阿含経を旅して

阿含の教えに学ぶ

仏陀の大脳開発法02

しかしながら、ブッダの教えのどこに、やる気のスイッチが大脳基底核側坐核にあるなどと説かれているのか?と疑問にもたれるかたもいらしゃるでしょう。

パーリ聖典のアーナパーナ・サンユッタには、

「我、心行を覚して入息せん」と学し、「我、心行を覚して出息せん」と学し

「我、心行を止めて入息せん」と学し、「我、心行を止めて出息せん」と学し

というフレーズがたびたびでてきます。

この心行というのは、いつも身行と対になるフレーズで構成されており、チッタ・サンカーラといいますが、このチッタがどこにあるのでしょうか。身と対になる箇所、すなわち大脳であります。サンカーラとは多義的な言葉ですが、潜在形成力とか構成要素などと訳されています。多義的な言葉は語根を突き止めると、明瞭になります。語根は kṛで、何かを作る、または心、思考を向ける、巡らせるという意味があります。

ブッダはここで、大脳に心を巡らせなさい、turn the mind or thoughtsと説いています。どこにでしょうか? 大脳を構成する要素にほかなりません。

そこまで断言できるのは、覚してというフレーズがあるからです。ここでいう覚(paṭisaṃvedī)というのは、経験する、感知するという意味で、ブッダはここで、まさに大脳の構成要素を感知しなさいと説いているのです。そしてそれは呼吸を通じておこなうことでしか、実現しません。何故なら仏陀の説く呼吸法は四神足に深く関連し、四神足は生命中枢を制御する方法だからです。さらにいうなら、呼吸とは、単に酸素を取り入れることではなく、ヨーガでは常識とされる生命力、プラーナを呼吸によってとりいれるということですから、プラーナを大脳の構成要素のひとつひとつに巡らせたり、止めたりしなさいと説いているのです。

これを仏典から発見したのは、おそらく阿含宗開祖、桐山靖雄大僧正が初めてだと思います。ここは、誤解をさけるため、下記の本をぜひご一読お勧めします。

大脳の構成要素のいちいちを覚知するなどということは、不可能だとお思いでしょうか。わたしも最初は意味が分かりませんでした。しかし、瞑想をつづけるうちに、まるで目が見えなくても、ゆびの一本一本の感覚がわかるように、大脳を構成する器官を感じることができるようになるのだということを確信するようになりました。

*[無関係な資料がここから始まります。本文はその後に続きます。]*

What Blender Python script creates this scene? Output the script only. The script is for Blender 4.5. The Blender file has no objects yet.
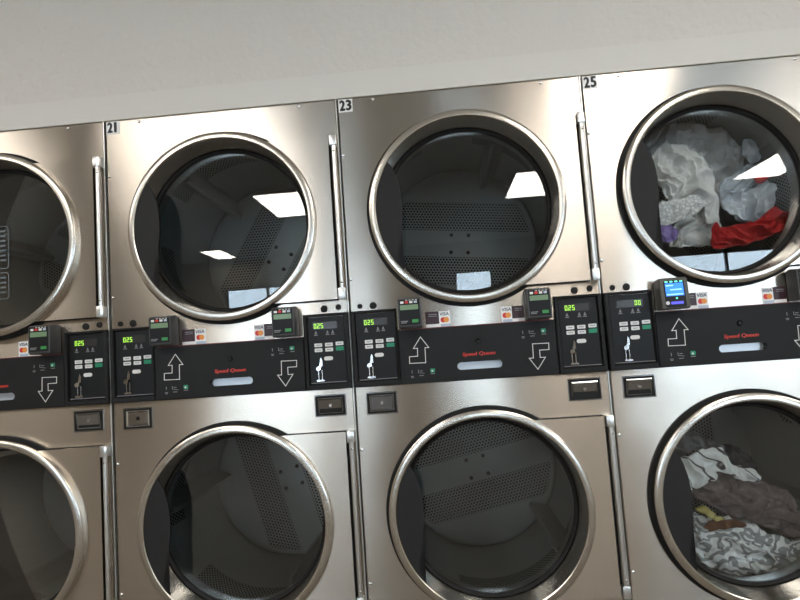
import bpy, bmesh, math, random
from mathutils import Vector, Matrix, noise
PI = math.pi
col = bpy.context.scene.collection
random.seed(4)
# ------------------------------------------------------------------ materials
def nodes(name):
    m = bpy.data.materials.new(name); m.use_nodes = True
    nt = m.node_tree; b = nt.nodes['Principled BSDF']
    return m, nt, b
def lk(nt, a, b): nt.links.new(a, b)
def plain(name, c, rough=.5, metal=0, spec=.5, bump=0, bscale=200, emis=None, es=0, coat=0):
    m, nt, b = nodes(name)
    b.inputs['Base Color'].default_value = (*c, 1)
    b.inputs['Roughness'].default_value = rough
    b.inputs['Metallic'].default_value = metal
    b.inputs['Specular IOR Level'].default_value = spec
    b.inputs['Coat Weight'].default_value = coat
    if emis:
        b.inputs['Emission Color'].default_value = (*emis, 1)
        b.inputs['Emission Strength'].default_value = es
    if bump:
        tc = nt.nodes.new('ShaderNodeTexCoord'); n = nt.nodes.new('ShaderNodeTexNoise')
        n.inputs['Scale'].default_value = bscale; n.inputs['Detail'].default_value = 3
        bp = nt.nodes.new('ShaderNodeBump'); bp.inputs['Strength'].default_value = bump; bp.inputs['Distance'].default_value = .002 if bscale > 50 else .006
        lk(nt, tc.outputs['Object'], n.inputs['Vector']); lk(nt, n.outputs['Fac'], bp.inputs['Height']); lk(nt, bp.outputs['Normal'], b.inputs['Normal'])
    return m
def brushed(name, c, rough, aniso, wav=.0, stretch=(1.5, 1, 260)):
    m, nt, b = nodes(name)
    b.inputs['Metallic'].default_value = 1
    tc = nt.nodes.new('ShaderNodeTexCoord'); mp = nt.nodes.new('ShaderNodeMapping')
    mp.inputs['Scale'].default_value = stretch
    n = nt.nodes.new('ShaderNodeTexNoise'); n.inputs['Scale'].default_value = 3; n.inputs['Detail'].default_value = 4
    lk(nt, tc.outputs['Object'], mp.inputs['Vector']); lk(nt, mp.outputs[0], n.inputs['Vector'])
    r = nt.nodes.new('ShaderNodeMapRange'); r.inputs['To Min'].default_value = rough-.02; r.inputs['To Max'].default_value = rough+.025
    lk(nt, n.outputs['Fac'], r.inputs['Value']); lk(nt, r.outputs[0], b.inputs['Roughness'])
    mx = nt.nodes.new('ShaderNodeMix'); mx.data_type = 'RGBA'
    mx.inputs['A'].default_value = (*[v*.97 for v in c], 1); mx.inputs['B'].default_value = (*[min(1, v*1.03) for v in c], 1)
    lk(nt, n.outputs['Fac'], mx.inputs['Factor']); lk(nt, mx.outputs['Result'], b.inputs['Base Color'])
    b.inputs['Anisotropic'].default_value = aniso
    if aniso:
        cb = nt.nodes.new('ShaderNodeCombineXYZ'); cb.inputs[2].default_value = 1
        lk(nt, cb.outputs[0], b.inputs['Tangent'])
    if wav:
        n2 = nt.nodes.new('ShaderNodeTexNoise'); n2.inputs['Scale'].default_value = 2.2; n2.inputs['Detail'].default_value = 1
        oi = nt.nodes.new('ShaderNodeObjectInfo'); ad = nt.nodes.new('ShaderNodeVectorMath'); ad.operation = 'ADD'
        lk(nt, tc.outputs['Object'], ad.inputs[0]); lk(nt, oi.outputs['Location'], ad.inputs[1]); lk(nt, ad.outputs[0], n2.inputs['Vector'])
        bp = nt.nodes.new('ShaderNodeBump'); bp.inputs['Strength'].default_value = 1; bp.inputs['Distance'].default_value = wav
        lk(nt, n2.outputs['Fac'], bp.inputs['Height']); lk(nt, bp.outputs['Normal'], b.inputs['Normal'])
    return m
def glassy(name, tint, refl=.08, rough=0):
    m = bpy.data.materials.new(name); m.use_nodes = True; nt = m.node_tree; nt.nodes.clear()
    o = nt.nodes.new('ShaderNodeOutputMaterial'); mx = nt.nodes.new('ShaderNodeMixShader')
    t = nt.nodes.new('ShaderNodeBsdfTransparent'); t.inputs[0].default_value = (*tint, 1)
    g = nt.nodes.new('ShaderNodeBsdfGlossy'); g.inputs['Roughness'].default_value = rough
    f = nt.nodes.new('ShaderNodeFresnel'); f.inputs[0].default_value = 1.6
    mu = nt.nodes.new('ShaderNodeMath'); mu.operation = 'MULTIPLY'; mu.inputs[1].default_value = refl/.055; mu.use_clamp = True
    lk(nt, f.outputs[0], mu.inputs[0]); lk(nt, mu.outputs[0], mx.inputs[0])
    lk(nt, t.outputs[0], mx.inputs[1]); lk(nt, g.outputs[0], mx.inputs[2]); lk(nt, mx.outputs[0], o.inputs[0])
    return m
def perforated(name, mode):
    # galvanised drum metal pierced by a hexagonal grid of round holes
    m, nt, b = nodes(name)
    N = nt.nodes.new
    def M(op, a, c=None, d=None):
        n = N('ShaderNodeMath'); n.operation = op
        for i, v in enumerate((a, c, d)):
            if v is None: continue
            if isinstance(v, (int, float)): n.inputs[i].default_value = v
            else: lk(nt, v, n.inputs[i])
        return n.outputs[0]
    tc = N('ShaderNodeTexCoord'); s = N('ShaderNodeSeparateXYZ'); lk(nt, tc.outputs['Object'], s.inputs[0])
    X, Y, Z = s.outputs
    if mode == 'back': u, v = X, Z
    else:
        u = M('MULTIPLY', M('ARCTAN2', Z, X), .34); v = Y
    p = .0135
    def grid(ou, ov):
        a = M('SUBTRACT', M('FRACT', M('ADD', M('DIVIDE', u, p), ou)), .5)
        c = M('SUBTRACT', M('FRACT', M('ADD', M('DIVIDE', v, p*1.732), ov)), .5)
        c = M('MULTIPLY', c, 1.732)
        return M('SQRT', M('ADD', M('MULTIPLY', a, a), M('MULTIPLY', c, c)))
    d = M('MINIMUM', grid(50, 50), grid(50.5, 50.5))
    hole = M('LESS_THAN', d, .33)
    if mode == 'back':
        az = M('ABSOLUTE', Z); rr = M('SQRT', M('ADD', M('MULTIPLY', X, X), M('MULTIPLY', Z, Z)))
        zone = M('MULTIPLY', M('MULTIPLY', M('GREATER_THAN', az, .058), M('LESS_THAN', az, .185)), M('LESS_THAN', rr, .305))
    else:
        zone = M('MULTIPLY', M('GREATER_THAN', Y, .13), M('LESS_THAN', Y, .36))
        band = M('ABSOLUTE', M('SUBTRACT', M('FRACT', M('ADD', M('DIVIDE', M('ARCTAN2', Z, X), 2*PI/3), 5.15)), .5))
        zone = M('MULTIPLY', zone, M('LESS_THAN', band, .36))
    fac = M('MULTIPLY', hole, zone)
    mx = N('ShaderNodeMix'); mx.data_type = 'RGBA'; lk(nt, fac, mx.inputs['Factor'])
    mx.inputs['A'].default_value = (.21, .225, .222, 1); mx.inputs['B'].default_value = (.004, .004, .004, 1)
    lk(nt, mx.outputs['Result'], b.inputs['Base Color'])
    b.inputs['Metallic'].default_value = .35; b.inputs['Roughness'].default_value = .42
    lk(nt, M('SUBTRACT', .5, M('MULTIPLY', fac, .5)), b.inputs['Specular IOR Level'])
    return m
def paper(name, c1, c2, scale, kind='noise', rough=.9):
    m, nt, b = nodes(name)
    tc = nt.nodes.new('ShaderNodeTexCoord')
    mx = nt.nodes.new('ShaderNodeMix'); mx.data_type = 'RGBA'
    mx.inputs['A'].default_value = (*c1, 1); mx.inputs['B'].default_value = (*c2, 1)
    rp = nt.nodes.new('ShaderNodeMapRange')
    if kind == 'scroll':
        n = nt.nodes.new('ShaderNodeTexWave'); n.wave_type = 'RINGS'; n.inputs['Scale'].default_value = scale; n.inputs['Distortion'].default_value = 14
        n.inputs['Detail'].default_value = 1.5; n.inputs['Detail Scale'].default_value = 1.4
        rp.inputs['From Min'].default_value = .38; rp.inputs['From Max'].default_value = .55
    elif kind == 'stripe':
        n = nt.nodes.new('ShaderNodeTexWave'); n.wave_type = 'BANDS'; n.inputs['Scale'].default_value = scale; n.inputs['Distortion'].default_value = 1.2
        n.bands_direction = 'DIAGONAL'
        rp.inputs['From Min'].default_value = .9; rp.inputs['From Max'].default_value = .97
    elif kind == 'pebble':
        n = nt.nodes.new('ShaderNodeTexVoronoi'); n.feature = 'DISTANCE_TO_EDGE'; n.inputs['Scale'].default_value = scale
        rp.inputs['From Min'].default_value = .02; rp.inputs['From Max'].default_value = .2
    else:
        n = nt.nodes.new('ShaderNodeTexNoise'); n.inputs['Scale'].default_value = scale; n.inputs['Detail'].default_value = 5
        rp.inputs['From Min'].default_value = .35; rp.inputs['From Max'].default_value = .65
    lk(nt, tc.outputs['Object'], n.inputs['Vector'])
    lk(nt, n.outputs[0], rp.inputs['Value']); lk(nt, rp.outputs[0], mx.inputs['Factor']); lk(nt, mx.outputs['Result'], b.inputs['Base Color'])
    b.inputs['Roughness'].default_value = rough; b.inputs['Specular IOR Level'].default_value = .1
    w = nt.nodes.new('ShaderNodeTexNoise'); w.inputs['Scale'].default_value = 500
    bp = nt.nodes.new('ShaderNodeBump'); bp.inputs['Strength'].default_value = .4; bp.inputs['Distance'].default_value = .002
    lk(nt, tc.outputs['Object'], w.inputs['Vector']); lk(nt, w.outputs['Fac'], bp.inputs['Height']); lk(nt, bp.outputs['Normal'], b.inputs['Normal'])
    return m

STEEL = brushed('brushed_stainless', (.59, .535, .47), .245, .95, .007)
FLANGE = brushed('brushed_stainless_door', (.60, .545, .48), .245, .95, .003)
RING = brushed('turned_stainless', (.64, .60, .54), .24, 0, 0, (30, 30, 30))
CHROME = plain('chrome', (.72, .72, .72), .12, 1)
ROD = plain('bright_aluminium', (.78, .78, .77), .3, 1)
ROD2 = plain('recessed_plate_metal', (.62, .66, .70), .4, .6)
DARKREFL = plain('chrome_dark_reflection', (.34, .35, .36), .15, 1)  # same metal as the plain chrome, dark room reflection put into its colour
DARKBODY = plain('dark_cabinet_paint', (.02, .02, .02), .7)
WHITEEDGE = plain('galvanised_edge', (.7, .69, .66), .35, .8)
BLACK = plain('black_moulded_plastic', (.010, .010, .0105), .5, 0, .25, .2, 900)
BLACK2 = plain('black_control_face', (.0075, .0077, .0085), .42, 0, .25)
RUBBER = plain('black_rubber', (.006, .006, .006), .6, 0, .3)
GRIP = plain('dark_grey_grip_plastic', (.017, .016, .0165), .6, 0, .25)
GLASS = glassy('tinted_door_glass', (.97, .98, .975), .05)
CLEAR = glassy('window_glass', (.9, .93, .95), .06)
DRUMB = perforated('drum_back_metal', 'back'); DRUMC = perforated('drum_wall_metal', 'wall')
DRUMS = plain('drum_plain_metal', (.17, .18, .178), .42, .4)
WHITE = plain('white_print', (.72, .72, .70), .5)
GREYP = plain('grey_print', (.22, .22, .23), .5)
GREENB = plain('green_button', (.005, .24, .12), .4)
BTN = plain('pale_grey_button', (.70, .71, .70), .4)
DISP = plain('display_window', (.035, .033, .032), .25)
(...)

開祖は人はだれでも五つの超能力が持てると説いていました。

その五つとは、猊下の著書『変身の原理』にある、

1事物の明確な認識と予知および正確な選択力

2すぐれた高度の創造力

3自分を変え、他人を動かし、自分の思うままに環境をつくり変える力

4強靭な体力と卓抜な精神力

5すさまじい爆発的な念力による願望達成力

はじめにこの著書を読んだときは、これは誇張で、一部の天才には可能かもしれないが、自分にはとうてい無理だと思いました。しかし最近は大脳の器官にはそのような力を生み出す部位が事実あり、その部位がある以上はだれでもが五つの超能力を持つことができると主張するのは、けっして誇張ではないと考えるようになりました。

このような五つの超能力は、大脳を自在に運用できるようになれば、だれでも不可能ということはありません。もちろん、いうだけならたやすいことですが、そのような力を生み出す器官があなたや私の大脳にも確かにデフォルト実装されているのであります。

これは、まさにブッダの四神足法を現代的に意訳したものといえるのではないでしょうか。